Poll from The VegFest Express Online Magazine Poll 

With Veganuary now over the question will be how many participants will remain vegan and how many will return to their old way of living?  We know from previous Veganuary’s and also a recent poll by The VegFest Express Online Magazine, that quite a few people do continue as vegans and of those that don’t many end up at least making changes to their old way of eating and living.  The latter is the case with a colleague.  

He was an unlikely candidate for Veganuary so I was pleasantly surprised when he told me he was trying it.  I was delighted too with the way he threw himself into it and we’ve had many good conversations over the past month.  He made me a vegan cake as a thank you for my help and support and I shared the fact that I was proud of him for trying it.
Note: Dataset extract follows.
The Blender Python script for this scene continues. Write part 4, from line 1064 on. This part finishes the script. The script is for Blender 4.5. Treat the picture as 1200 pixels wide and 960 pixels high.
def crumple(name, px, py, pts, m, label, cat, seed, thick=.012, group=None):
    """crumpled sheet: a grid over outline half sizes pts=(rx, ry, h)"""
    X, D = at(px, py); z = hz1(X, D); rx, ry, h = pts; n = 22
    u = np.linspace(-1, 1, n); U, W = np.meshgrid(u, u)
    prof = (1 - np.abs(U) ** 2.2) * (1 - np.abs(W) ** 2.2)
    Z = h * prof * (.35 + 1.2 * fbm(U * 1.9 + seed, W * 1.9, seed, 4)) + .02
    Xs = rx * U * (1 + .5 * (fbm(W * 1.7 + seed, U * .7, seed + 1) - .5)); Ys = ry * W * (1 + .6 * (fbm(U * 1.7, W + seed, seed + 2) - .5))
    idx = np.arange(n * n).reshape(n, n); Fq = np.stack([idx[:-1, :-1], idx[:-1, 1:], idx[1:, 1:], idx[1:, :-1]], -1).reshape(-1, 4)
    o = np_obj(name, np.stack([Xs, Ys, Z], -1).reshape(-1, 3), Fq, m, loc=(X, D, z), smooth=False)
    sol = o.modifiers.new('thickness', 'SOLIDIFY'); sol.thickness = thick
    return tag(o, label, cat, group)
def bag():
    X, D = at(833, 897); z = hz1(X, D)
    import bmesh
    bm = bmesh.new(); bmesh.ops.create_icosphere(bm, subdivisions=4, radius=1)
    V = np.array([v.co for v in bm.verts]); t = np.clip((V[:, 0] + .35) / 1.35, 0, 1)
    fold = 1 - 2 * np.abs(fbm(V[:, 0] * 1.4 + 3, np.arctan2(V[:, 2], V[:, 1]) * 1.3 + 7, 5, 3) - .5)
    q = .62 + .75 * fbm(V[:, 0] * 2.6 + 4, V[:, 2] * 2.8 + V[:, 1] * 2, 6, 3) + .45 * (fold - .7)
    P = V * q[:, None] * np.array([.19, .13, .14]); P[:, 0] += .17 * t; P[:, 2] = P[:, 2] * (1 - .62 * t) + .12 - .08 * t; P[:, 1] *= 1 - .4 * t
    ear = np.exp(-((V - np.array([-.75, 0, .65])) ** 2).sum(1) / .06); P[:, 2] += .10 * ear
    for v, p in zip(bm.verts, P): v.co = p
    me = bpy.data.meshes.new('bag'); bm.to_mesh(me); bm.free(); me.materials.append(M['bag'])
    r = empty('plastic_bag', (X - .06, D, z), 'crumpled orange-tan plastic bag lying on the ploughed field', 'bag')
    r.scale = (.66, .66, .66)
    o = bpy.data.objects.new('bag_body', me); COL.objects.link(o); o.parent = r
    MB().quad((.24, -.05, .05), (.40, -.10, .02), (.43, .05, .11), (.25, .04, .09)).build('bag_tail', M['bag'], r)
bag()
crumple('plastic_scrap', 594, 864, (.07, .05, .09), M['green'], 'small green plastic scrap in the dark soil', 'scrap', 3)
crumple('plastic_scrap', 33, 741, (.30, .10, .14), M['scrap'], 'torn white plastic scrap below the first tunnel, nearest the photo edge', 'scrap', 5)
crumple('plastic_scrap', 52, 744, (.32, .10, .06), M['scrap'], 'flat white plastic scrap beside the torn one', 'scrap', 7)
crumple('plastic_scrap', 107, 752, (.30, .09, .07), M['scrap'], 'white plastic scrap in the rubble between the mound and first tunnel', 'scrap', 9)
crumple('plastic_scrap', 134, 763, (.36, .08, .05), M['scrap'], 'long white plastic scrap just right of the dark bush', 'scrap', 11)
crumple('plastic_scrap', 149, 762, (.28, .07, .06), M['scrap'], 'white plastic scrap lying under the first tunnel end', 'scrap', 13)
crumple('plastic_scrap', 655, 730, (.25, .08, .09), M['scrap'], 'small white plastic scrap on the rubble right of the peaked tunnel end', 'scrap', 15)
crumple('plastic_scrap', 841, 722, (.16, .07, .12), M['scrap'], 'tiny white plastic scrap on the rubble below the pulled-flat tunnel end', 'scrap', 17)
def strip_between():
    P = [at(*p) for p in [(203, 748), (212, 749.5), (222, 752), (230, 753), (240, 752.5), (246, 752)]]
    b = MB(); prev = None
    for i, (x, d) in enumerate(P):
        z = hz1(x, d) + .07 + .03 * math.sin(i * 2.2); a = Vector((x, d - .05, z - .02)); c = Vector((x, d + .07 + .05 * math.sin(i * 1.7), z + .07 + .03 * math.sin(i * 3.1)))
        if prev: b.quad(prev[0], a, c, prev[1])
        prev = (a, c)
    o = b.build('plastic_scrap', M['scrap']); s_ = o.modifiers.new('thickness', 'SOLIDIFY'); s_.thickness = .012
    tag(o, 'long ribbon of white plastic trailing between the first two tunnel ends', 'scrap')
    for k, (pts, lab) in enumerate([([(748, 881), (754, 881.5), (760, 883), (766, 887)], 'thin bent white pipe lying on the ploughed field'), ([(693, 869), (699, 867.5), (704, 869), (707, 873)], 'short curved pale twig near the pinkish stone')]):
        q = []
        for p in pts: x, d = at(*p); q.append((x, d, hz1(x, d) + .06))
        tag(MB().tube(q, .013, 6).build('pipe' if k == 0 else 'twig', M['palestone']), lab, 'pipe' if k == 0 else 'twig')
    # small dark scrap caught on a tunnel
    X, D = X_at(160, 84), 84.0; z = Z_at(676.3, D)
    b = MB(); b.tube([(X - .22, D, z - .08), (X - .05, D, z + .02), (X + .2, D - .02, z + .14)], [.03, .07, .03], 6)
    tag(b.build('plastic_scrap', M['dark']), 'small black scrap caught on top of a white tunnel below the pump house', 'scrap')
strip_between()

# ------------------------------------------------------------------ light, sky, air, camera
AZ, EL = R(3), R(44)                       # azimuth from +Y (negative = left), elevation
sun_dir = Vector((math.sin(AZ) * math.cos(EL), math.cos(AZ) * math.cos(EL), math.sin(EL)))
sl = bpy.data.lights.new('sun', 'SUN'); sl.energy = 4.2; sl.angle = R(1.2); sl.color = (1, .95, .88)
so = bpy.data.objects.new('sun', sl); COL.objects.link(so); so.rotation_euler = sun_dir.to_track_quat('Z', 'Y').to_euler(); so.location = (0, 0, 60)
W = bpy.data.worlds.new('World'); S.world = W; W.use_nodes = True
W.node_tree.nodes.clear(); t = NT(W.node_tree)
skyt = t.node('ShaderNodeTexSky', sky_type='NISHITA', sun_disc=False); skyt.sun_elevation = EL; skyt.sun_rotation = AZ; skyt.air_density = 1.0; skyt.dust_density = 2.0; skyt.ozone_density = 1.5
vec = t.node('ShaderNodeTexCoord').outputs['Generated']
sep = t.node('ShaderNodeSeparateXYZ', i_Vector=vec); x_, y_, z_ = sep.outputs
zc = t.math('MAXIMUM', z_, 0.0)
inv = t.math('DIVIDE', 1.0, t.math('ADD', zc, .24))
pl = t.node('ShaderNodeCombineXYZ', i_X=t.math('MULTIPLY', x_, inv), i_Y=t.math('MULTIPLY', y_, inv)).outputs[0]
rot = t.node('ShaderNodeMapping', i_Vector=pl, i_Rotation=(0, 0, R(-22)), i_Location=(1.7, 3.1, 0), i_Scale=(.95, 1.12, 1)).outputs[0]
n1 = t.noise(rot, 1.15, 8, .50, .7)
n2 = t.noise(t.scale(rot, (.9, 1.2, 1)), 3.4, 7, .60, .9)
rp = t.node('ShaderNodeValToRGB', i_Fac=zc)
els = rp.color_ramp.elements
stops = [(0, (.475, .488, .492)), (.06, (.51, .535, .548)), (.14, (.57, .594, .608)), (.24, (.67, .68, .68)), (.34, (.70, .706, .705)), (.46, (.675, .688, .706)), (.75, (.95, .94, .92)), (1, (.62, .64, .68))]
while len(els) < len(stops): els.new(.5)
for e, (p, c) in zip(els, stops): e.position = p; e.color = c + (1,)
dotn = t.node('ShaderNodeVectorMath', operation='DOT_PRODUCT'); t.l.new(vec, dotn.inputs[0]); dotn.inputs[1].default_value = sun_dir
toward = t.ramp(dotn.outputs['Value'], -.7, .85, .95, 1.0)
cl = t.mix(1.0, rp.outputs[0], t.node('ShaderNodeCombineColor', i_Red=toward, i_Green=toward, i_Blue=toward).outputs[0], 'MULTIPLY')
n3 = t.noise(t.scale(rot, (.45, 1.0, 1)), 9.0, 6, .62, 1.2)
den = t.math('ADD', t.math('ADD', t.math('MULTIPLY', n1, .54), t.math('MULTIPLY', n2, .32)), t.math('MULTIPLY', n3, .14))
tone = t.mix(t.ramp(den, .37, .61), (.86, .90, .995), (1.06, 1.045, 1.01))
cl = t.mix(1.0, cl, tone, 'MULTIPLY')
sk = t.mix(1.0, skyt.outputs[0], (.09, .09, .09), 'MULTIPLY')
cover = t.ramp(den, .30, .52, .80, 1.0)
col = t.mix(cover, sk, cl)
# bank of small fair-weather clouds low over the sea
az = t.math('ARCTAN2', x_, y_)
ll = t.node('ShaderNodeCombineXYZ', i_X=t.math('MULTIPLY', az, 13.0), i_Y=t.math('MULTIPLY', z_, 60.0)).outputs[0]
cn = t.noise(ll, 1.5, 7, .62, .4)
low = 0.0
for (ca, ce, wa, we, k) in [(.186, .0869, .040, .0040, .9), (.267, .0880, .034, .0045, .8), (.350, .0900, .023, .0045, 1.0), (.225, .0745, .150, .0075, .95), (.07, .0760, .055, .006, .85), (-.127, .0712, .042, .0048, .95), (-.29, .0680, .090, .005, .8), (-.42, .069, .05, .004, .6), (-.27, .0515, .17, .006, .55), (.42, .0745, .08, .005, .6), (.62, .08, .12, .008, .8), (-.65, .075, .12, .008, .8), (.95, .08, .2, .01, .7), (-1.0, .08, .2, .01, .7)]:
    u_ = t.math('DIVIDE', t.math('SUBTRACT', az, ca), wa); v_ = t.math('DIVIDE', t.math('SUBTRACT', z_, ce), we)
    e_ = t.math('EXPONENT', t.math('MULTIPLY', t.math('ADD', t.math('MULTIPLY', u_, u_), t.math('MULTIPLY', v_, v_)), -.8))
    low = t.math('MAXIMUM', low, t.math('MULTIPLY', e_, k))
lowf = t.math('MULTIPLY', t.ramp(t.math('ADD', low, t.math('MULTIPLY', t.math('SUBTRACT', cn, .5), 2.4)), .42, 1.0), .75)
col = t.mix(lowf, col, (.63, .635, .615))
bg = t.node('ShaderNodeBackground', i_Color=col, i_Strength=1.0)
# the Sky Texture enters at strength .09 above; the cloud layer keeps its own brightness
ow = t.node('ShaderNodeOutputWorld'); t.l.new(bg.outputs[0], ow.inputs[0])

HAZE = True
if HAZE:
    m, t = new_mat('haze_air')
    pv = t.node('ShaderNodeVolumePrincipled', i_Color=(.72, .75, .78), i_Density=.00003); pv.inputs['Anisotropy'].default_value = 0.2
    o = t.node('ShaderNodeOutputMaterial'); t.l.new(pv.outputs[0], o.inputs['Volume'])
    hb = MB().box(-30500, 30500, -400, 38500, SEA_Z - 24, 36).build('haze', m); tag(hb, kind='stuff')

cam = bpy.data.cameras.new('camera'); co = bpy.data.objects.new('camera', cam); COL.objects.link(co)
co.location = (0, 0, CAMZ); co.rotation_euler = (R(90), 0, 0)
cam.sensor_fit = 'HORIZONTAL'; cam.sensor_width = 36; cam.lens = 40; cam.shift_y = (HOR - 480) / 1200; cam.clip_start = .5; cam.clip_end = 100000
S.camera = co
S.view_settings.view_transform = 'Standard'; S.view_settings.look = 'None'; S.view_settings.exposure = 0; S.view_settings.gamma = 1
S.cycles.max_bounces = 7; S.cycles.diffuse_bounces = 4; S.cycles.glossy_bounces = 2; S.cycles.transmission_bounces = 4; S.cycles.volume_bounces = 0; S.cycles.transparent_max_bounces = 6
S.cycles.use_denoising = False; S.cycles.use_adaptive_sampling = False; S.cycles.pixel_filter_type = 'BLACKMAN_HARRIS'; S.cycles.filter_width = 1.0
Here’s the thing though.  It kills me that he’s not a ‘remainer’.  I’m not going to give him a hard time about it as I truly believe everyone has to find their own path.  I am pleased he at least tried it and will be a ‘reducer’.  I don’t get it though.  I really don’t get it.  Once you have successfully tried and survived on a plant based diet; once you have opened your eyes to the environmental advantages and once you have discovered the horrors of the animal industry, how can you go backwards?  That is the biggest kicker for me; how can you unlearn those things?

I have long term friends who were staunch vegans but are no longer.  I have a mental block in understanding, comprehending and analysing how they could have been so heavily absorbed in the reasons for being vegan but then have so easily ‘unlearnt’ that or ignored it years later.  I am by no means having a ‘pop’ at my colleague, my friends or any ‘non-remainer’ who took part in Veganuary.  After all any attempts to look into and try a vegan diet should be applauded.  I am merely expressing and trying to come to terms with something that for me seems to belong to another planet. 

I love Phil deeply for many reasons but one of them is that I know he totally gets what I mean and we discuss this frequently.  There is no way on this earth, or any other for that matter, that us two long term vegans would be anything but vegan.  For both of us we knew that the moment we went vegan.  The harsh realities that set us on that vegan path, which back 30 years ago were more centred on the sheer cruelty involved, couldn’t ever be forgotten or unlearnt.  All the other positive reasons to follow a plant based diet, including health, environmental and humanitarian, were wonderful bonuses discovered along that early journey.  Films such as Cowspiracy and What the Health have certainly highlighted the environmental and health reasons in the modern vegan world.  Many people have connected with this and become vegan as a result but are these then the vegans that stray from the path?  After all even the healthiest health freak indulges in that naughty cake every now and then, and the staunchest of environmentalists may buy a 5p plastic bag on the occasional unexpected shopping trip when the bags for life were forgotten.

What of the vegan that has truly, deeply, desperately and heartbreakingly connected with the mind of the animal in its final moments of its short life before it becomes another part of a packaged part of flesh?  Possibly that deeply embedded and shared pain is what sorts out the temporary vegan from the life vegan?  Surely once you’ve opened your heart to that and had it broken you would never be anything but vegan?  

Veganuary is an amazing gateway.  The sheer increase in the amount of interest in Veganuary the media has shown this year has certainly propelled veganism into the mainstream and the consciousness of many more people.  That is the important part as that leads to exploration and education into plant based living with people then connecting with it on various levels; and one level leads to others.  Which level however may possibly be the deciding factor as to whether they remain vegan in the long term or not.  It is the difference between a fad and a deep and compassionate understanding of the true impact that a plant based diet can have on your own life as well as many many other sentient beings.  Either way, I will continue to encourage and support anyone that shows an interest in a plant based diet, be delighted by anyone that remains a life vegan and no doubt continue to be perplexed by those that don't.